● Directions for this task
Take the entries below and print only the lines from the one with "Keep writing the" through the one with "bm = NB(); cyl(bm, (.640, hy", exactly as they stand, both ends included.

● Information shown
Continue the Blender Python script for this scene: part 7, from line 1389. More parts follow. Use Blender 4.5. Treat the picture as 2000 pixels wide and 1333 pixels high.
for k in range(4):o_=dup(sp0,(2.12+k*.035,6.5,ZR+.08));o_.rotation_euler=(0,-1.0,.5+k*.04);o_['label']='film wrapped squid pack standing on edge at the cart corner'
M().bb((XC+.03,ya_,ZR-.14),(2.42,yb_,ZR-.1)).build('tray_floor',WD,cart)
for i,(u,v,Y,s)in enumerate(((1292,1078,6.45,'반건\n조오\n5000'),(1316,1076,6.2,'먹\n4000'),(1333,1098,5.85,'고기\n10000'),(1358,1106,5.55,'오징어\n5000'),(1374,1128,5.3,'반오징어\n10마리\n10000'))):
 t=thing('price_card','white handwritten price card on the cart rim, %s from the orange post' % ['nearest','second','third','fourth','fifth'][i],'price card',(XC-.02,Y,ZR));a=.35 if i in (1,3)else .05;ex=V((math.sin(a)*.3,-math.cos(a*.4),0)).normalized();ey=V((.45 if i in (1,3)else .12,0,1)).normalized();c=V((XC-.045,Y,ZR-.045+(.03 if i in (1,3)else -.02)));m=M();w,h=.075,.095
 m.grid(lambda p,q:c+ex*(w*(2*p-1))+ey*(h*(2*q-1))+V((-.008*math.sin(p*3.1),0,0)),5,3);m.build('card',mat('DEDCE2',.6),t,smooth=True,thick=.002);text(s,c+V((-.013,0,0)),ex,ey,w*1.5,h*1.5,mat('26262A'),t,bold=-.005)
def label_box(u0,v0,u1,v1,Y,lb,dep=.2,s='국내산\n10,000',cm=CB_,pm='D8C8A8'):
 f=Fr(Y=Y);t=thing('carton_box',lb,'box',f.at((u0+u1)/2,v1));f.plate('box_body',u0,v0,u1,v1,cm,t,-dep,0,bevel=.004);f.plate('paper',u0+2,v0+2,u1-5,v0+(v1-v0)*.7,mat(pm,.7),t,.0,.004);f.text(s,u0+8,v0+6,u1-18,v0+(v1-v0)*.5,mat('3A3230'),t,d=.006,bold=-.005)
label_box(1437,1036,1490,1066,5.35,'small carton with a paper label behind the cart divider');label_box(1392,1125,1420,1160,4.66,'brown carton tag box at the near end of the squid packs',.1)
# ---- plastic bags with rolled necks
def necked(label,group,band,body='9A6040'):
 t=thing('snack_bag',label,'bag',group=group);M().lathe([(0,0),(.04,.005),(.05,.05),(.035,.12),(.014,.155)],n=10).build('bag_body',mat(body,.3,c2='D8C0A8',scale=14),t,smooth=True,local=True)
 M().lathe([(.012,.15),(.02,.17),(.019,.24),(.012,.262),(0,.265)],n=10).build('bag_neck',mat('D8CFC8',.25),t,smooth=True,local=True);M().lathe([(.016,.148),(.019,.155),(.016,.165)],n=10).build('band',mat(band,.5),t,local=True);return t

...

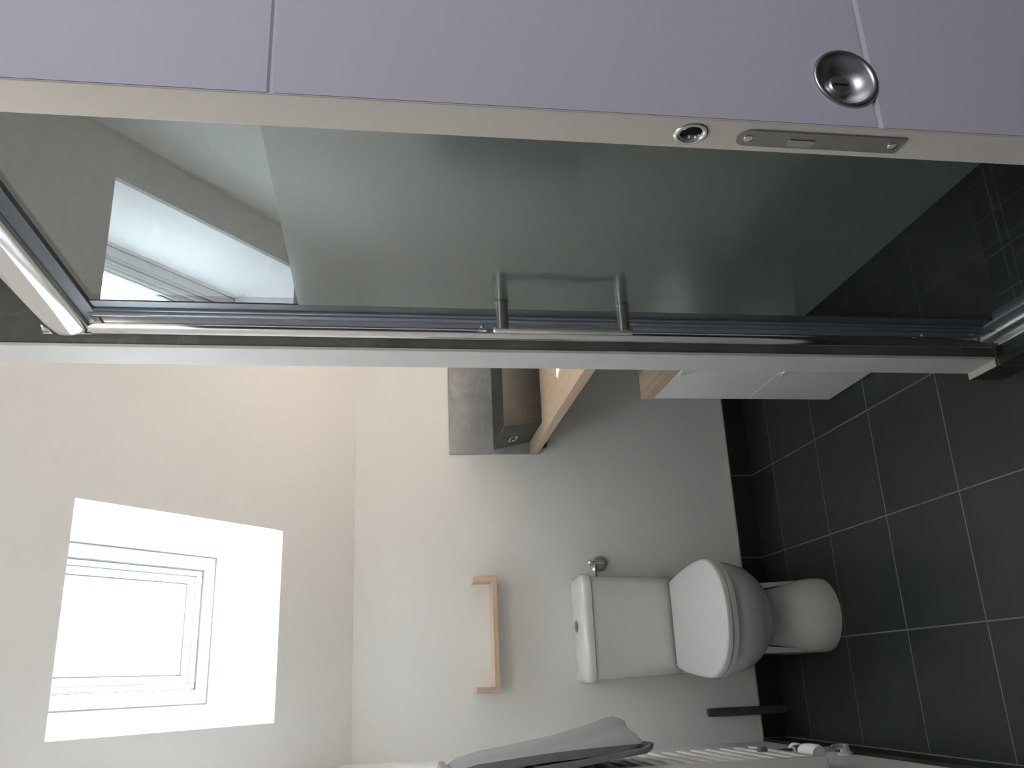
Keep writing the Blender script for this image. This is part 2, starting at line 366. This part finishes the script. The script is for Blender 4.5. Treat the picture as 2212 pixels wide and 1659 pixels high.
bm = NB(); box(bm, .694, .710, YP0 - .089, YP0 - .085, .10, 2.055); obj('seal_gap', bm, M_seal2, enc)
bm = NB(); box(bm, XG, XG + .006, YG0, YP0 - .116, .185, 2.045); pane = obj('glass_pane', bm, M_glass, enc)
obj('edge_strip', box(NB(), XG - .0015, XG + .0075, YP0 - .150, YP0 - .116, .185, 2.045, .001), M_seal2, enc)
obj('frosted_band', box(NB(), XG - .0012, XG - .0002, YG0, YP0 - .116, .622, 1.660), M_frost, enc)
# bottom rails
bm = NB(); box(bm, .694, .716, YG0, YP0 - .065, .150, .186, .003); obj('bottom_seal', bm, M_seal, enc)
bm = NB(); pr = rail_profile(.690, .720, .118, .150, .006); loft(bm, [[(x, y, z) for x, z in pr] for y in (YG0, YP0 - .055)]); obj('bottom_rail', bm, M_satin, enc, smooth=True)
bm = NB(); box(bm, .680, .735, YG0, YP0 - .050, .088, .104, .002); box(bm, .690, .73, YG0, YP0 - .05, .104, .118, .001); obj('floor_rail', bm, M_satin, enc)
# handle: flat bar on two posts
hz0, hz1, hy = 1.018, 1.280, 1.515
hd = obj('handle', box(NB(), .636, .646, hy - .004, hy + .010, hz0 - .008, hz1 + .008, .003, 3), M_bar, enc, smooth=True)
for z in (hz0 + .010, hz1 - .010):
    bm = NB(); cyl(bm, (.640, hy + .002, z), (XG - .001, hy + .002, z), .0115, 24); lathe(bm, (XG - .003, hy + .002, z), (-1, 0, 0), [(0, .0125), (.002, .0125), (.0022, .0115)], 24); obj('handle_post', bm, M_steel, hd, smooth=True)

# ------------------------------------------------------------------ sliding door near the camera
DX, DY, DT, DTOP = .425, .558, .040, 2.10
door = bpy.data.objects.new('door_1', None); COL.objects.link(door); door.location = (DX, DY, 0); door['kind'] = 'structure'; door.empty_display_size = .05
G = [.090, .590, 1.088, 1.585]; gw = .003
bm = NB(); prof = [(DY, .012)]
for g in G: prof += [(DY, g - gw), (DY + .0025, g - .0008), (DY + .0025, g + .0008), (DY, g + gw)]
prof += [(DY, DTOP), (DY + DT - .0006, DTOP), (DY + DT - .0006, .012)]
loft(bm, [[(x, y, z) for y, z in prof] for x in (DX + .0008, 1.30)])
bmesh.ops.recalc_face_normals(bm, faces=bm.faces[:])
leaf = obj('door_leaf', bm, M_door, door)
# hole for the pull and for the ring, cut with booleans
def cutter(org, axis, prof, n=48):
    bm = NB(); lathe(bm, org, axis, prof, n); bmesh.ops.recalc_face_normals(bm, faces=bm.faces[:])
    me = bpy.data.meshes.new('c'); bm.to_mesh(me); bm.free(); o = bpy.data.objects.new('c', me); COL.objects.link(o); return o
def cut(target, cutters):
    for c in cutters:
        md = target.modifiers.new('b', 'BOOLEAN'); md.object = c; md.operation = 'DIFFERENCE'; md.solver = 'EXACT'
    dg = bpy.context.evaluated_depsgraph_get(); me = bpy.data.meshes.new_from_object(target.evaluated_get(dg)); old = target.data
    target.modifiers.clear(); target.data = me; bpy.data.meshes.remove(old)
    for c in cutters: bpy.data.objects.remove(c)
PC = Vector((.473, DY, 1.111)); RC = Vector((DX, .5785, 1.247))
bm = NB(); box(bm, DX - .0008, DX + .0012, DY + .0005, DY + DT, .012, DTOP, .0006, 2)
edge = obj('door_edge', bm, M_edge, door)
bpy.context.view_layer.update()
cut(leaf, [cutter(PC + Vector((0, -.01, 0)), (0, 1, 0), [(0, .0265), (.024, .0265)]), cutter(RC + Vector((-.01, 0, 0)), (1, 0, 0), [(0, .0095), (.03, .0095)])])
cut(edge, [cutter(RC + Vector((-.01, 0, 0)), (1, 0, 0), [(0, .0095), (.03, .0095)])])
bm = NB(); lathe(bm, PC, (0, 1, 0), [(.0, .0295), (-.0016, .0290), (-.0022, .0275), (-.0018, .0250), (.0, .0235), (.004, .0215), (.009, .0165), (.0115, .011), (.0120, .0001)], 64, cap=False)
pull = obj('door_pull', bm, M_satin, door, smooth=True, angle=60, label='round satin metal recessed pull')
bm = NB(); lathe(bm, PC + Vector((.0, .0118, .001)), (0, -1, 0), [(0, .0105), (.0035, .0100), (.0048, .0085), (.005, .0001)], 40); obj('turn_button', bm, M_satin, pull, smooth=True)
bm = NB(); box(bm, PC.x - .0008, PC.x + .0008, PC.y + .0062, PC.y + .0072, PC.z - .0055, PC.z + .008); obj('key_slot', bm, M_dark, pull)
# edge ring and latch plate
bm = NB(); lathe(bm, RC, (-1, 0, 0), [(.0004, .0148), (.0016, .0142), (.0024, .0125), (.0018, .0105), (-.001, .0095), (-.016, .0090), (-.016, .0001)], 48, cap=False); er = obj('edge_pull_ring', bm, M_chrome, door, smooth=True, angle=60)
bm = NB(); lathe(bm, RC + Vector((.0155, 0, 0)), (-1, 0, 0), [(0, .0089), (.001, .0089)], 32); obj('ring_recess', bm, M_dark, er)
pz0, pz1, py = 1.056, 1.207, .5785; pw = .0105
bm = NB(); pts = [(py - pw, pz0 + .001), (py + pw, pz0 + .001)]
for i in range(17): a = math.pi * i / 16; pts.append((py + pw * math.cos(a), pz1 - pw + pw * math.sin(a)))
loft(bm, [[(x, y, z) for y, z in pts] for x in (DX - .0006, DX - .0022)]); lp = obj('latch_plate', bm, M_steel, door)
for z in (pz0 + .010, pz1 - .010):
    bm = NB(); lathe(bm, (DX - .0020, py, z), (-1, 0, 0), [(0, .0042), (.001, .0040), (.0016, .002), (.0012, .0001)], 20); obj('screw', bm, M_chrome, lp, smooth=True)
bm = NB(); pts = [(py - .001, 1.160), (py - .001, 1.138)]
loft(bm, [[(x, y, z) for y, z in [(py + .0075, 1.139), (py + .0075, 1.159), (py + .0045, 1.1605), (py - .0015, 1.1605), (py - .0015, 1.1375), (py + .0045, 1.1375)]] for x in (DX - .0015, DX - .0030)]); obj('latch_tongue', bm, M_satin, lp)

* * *

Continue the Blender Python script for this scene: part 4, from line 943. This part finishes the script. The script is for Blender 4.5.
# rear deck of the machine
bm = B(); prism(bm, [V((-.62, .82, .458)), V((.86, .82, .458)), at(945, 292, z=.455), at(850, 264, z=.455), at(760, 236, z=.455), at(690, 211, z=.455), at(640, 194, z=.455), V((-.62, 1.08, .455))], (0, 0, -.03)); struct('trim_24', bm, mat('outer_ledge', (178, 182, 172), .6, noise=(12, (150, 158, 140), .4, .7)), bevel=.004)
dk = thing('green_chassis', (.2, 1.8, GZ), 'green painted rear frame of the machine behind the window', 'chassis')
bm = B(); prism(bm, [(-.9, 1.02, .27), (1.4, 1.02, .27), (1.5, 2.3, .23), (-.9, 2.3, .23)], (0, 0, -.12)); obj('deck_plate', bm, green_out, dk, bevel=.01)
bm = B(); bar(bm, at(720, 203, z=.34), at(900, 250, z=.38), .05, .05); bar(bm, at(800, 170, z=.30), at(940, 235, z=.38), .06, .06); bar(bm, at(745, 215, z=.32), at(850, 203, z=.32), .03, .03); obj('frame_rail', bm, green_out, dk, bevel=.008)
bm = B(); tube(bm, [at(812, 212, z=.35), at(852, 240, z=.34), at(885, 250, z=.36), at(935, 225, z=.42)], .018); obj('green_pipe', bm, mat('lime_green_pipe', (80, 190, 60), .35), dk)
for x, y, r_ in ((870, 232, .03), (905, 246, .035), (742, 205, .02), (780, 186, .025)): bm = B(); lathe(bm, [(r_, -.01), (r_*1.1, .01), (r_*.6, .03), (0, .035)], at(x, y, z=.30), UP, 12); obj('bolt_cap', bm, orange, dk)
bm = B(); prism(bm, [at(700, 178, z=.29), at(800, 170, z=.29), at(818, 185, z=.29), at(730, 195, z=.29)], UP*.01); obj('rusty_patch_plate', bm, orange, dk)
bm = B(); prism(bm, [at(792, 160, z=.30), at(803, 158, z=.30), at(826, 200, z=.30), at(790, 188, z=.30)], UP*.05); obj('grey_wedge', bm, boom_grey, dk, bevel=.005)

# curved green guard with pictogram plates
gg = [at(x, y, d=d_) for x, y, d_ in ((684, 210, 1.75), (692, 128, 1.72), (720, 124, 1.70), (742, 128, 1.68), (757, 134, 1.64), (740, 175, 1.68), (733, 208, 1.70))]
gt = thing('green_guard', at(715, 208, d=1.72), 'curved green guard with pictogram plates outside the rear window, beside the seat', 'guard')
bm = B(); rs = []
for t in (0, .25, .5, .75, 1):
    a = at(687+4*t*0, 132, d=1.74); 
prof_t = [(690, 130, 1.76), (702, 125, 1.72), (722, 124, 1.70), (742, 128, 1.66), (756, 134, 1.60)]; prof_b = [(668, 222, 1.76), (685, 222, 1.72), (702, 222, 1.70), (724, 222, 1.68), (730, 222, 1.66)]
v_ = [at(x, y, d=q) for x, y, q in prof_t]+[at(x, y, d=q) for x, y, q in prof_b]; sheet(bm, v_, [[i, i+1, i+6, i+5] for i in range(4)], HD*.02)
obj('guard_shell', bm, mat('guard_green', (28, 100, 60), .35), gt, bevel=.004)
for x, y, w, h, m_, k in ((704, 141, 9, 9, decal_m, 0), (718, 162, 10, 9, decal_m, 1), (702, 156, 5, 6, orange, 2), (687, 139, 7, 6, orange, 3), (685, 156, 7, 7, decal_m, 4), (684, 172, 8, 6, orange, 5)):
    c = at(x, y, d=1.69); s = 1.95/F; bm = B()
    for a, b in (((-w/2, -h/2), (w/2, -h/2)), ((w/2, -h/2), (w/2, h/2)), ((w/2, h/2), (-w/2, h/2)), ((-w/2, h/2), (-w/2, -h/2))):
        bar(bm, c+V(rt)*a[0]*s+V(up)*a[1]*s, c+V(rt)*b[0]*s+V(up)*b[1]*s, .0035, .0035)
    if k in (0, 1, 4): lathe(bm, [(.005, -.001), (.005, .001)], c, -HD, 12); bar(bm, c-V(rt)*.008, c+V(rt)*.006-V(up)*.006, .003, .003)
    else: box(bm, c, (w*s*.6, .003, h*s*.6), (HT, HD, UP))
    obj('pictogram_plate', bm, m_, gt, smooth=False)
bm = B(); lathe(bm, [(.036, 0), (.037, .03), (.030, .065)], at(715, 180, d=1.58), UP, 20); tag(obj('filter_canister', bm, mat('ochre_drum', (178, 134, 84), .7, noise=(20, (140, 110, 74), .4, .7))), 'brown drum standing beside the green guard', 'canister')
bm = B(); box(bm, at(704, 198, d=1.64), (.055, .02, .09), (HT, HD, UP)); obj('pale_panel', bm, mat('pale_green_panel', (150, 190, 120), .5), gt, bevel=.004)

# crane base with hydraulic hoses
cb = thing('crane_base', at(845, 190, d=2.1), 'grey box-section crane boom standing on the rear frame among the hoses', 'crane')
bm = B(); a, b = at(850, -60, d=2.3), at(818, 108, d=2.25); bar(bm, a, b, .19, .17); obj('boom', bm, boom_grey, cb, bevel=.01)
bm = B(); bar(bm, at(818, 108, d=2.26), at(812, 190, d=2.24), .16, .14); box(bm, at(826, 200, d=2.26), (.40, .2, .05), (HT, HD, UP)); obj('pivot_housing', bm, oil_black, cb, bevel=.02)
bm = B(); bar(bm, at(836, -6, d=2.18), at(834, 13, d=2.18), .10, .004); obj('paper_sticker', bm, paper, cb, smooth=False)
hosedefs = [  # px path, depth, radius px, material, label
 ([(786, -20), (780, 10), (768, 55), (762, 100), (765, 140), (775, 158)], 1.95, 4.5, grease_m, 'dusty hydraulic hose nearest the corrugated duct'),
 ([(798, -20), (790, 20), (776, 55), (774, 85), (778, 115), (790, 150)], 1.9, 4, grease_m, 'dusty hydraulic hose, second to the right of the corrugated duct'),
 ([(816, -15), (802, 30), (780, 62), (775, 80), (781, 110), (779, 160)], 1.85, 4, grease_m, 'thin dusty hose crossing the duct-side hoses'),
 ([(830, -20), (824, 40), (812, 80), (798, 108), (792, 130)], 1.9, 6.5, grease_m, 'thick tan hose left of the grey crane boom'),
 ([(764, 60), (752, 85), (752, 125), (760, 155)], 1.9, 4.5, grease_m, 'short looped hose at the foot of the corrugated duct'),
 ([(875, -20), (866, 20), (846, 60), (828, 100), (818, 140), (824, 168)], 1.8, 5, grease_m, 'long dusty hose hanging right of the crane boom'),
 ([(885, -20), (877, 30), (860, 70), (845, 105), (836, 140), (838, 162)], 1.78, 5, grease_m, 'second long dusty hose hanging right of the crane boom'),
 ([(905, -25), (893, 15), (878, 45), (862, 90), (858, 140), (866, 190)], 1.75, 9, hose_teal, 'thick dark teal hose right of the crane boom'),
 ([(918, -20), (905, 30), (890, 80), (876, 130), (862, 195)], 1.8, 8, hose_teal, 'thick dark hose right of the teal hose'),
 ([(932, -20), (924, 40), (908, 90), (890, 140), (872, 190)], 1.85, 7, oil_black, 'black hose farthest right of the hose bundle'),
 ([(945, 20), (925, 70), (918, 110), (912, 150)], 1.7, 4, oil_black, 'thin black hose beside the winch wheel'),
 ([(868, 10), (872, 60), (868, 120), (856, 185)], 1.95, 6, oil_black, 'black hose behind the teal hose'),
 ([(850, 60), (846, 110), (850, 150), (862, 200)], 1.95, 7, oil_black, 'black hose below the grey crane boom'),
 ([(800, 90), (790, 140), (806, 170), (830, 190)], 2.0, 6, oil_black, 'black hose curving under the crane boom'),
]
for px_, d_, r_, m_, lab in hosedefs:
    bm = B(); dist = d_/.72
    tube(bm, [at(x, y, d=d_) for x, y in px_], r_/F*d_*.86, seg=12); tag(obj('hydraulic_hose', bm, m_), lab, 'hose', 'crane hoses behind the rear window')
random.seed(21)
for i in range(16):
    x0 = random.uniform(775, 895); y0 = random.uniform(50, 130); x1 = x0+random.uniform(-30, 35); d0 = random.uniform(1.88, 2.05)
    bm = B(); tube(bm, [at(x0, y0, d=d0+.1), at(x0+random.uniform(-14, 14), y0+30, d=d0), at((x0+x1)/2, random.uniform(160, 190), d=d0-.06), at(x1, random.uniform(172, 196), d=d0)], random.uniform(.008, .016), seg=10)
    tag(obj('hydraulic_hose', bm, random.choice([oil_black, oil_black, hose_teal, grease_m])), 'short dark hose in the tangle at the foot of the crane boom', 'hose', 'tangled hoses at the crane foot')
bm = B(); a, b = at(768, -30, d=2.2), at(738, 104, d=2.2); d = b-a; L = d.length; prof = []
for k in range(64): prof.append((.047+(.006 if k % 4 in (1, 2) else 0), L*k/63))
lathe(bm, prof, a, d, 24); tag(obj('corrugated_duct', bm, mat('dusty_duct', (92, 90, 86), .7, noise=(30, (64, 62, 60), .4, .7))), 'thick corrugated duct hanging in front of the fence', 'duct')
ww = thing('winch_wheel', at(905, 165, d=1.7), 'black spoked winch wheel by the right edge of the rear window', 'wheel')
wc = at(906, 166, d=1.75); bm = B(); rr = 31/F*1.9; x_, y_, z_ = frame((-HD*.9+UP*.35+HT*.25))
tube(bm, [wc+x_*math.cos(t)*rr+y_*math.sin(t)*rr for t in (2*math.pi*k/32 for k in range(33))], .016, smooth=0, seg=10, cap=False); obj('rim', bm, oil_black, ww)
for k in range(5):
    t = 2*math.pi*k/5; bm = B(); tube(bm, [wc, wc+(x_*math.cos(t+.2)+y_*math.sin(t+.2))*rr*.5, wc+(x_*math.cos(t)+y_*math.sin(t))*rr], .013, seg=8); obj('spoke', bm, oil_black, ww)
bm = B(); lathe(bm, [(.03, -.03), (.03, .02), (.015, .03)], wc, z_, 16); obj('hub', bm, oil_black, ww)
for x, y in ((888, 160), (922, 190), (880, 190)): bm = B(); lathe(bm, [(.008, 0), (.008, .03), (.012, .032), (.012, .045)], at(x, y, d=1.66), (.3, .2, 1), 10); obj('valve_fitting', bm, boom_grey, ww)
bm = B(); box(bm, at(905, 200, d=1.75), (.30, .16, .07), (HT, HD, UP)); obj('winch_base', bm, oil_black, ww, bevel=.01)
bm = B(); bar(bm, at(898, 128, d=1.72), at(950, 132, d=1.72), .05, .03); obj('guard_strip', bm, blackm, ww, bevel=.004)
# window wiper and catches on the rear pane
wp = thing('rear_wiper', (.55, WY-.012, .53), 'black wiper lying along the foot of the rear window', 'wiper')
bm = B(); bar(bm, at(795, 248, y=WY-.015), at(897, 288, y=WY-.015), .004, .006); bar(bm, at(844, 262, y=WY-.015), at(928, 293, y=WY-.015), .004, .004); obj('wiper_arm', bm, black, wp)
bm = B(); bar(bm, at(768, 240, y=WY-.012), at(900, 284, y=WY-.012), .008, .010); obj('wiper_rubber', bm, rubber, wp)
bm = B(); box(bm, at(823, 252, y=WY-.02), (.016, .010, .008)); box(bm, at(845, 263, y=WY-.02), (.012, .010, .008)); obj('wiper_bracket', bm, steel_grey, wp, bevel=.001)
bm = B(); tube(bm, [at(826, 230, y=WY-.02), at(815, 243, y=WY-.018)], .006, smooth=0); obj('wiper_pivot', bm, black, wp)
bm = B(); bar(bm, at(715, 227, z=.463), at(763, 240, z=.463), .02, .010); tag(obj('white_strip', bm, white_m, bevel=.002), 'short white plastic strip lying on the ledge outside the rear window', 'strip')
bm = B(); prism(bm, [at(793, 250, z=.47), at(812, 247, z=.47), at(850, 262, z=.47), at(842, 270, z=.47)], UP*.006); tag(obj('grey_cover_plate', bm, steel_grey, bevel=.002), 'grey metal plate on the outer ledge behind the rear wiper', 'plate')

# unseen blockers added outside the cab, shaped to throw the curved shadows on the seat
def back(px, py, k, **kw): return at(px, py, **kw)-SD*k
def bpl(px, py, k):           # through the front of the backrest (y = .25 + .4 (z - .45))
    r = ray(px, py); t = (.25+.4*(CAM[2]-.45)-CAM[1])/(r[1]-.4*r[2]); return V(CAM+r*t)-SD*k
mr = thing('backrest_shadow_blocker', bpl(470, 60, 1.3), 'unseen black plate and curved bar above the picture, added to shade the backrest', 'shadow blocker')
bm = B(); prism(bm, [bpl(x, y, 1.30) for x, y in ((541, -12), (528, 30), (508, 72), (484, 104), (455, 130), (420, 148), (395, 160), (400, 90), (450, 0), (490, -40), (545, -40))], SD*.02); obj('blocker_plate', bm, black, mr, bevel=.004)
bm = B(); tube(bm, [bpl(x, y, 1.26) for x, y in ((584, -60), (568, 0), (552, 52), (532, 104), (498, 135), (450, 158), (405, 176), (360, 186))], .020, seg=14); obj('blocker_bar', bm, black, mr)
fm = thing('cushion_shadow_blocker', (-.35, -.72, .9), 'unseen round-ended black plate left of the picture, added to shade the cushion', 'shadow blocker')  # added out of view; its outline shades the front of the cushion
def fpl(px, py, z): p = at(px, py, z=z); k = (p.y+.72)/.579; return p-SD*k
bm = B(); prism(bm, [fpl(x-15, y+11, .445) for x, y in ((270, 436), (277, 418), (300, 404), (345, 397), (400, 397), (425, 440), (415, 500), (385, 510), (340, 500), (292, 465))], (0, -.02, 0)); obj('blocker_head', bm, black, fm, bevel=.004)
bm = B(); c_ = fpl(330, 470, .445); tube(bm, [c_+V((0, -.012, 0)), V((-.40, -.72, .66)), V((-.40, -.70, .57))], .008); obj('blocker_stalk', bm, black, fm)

● Answer below
Keep writing the Blender script for this image. This is part 2, starting at line 366. This part finishes the script. The script is for Blender 4.5. Treat the picture as 2212 pixels wide and 1659 pixels high.
bm = NB(); box(bm, .694, .710, YP0 - .089, YP0 - .085, .10, 2.055); obj('seal_gap', bm, M_seal2, enc)
bm = NB(); box(bm, XG, XG + .006, YG0, YP0 - .116, .185, 2.045); pane = obj('glass_pane', bm, M_glass, enc)
obj('edge_strip', box(NB(), XG - .0015, XG + .0075, YP0 - .150, YP0 - .116, .185, 2.045, .001), M_seal2, enc)
obj('frosted_band', box(NB(), XG - .0012, XG - .0002, YG0, YP0 - .116, .622, 1.660), M_frost, enc)
# bottom rails
bm = NB(); box(bm, .694, .716, YG0, YP0 - .065, .150, .186, .003); obj('bottom_seal', bm, M_seal, enc)
bm = NB(); pr = rail_profile(.690, .720, .118, .150, .006); loft(bm, [[(x, y, z) for x, z in pr] for y in (YG0, YP0 - .055)]); obj('bottom_rail', bm, M_satin, enc, smooth=True)
bm = NB(); box(bm, .680, .735, YG0, YP0 - .050, .088, .104, .002); box(bm, .690, .73, YG0, YP0 - .05, .104, .118, .001); obj('floor_rail', bm, M_satin, enc)
# handle: flat bar on two posts
hz0, hz1, hy = 1.018, 1.280, 1.515
hd = obj('handle', box(NB(), .636, .646, hy - .004, hy + .010, hz0 - .008, hz1 + .008, .003, 3), M_bar, enc, smooth=True)
for z in (hz0 + .010, hz1 - .010):
    bm = NB(); cyl(bm, (.640, hy + .002, z), (XG - .001, hy + .002, z), .0115, 24); lathe(bm, (XG - .003, hy + .002, z), (-1, 0, 0), [(0, .0125), (.002, .0125), (.0022, .0115)], 24); obj('handle_post', bm, M_steel, hd, smooth=True)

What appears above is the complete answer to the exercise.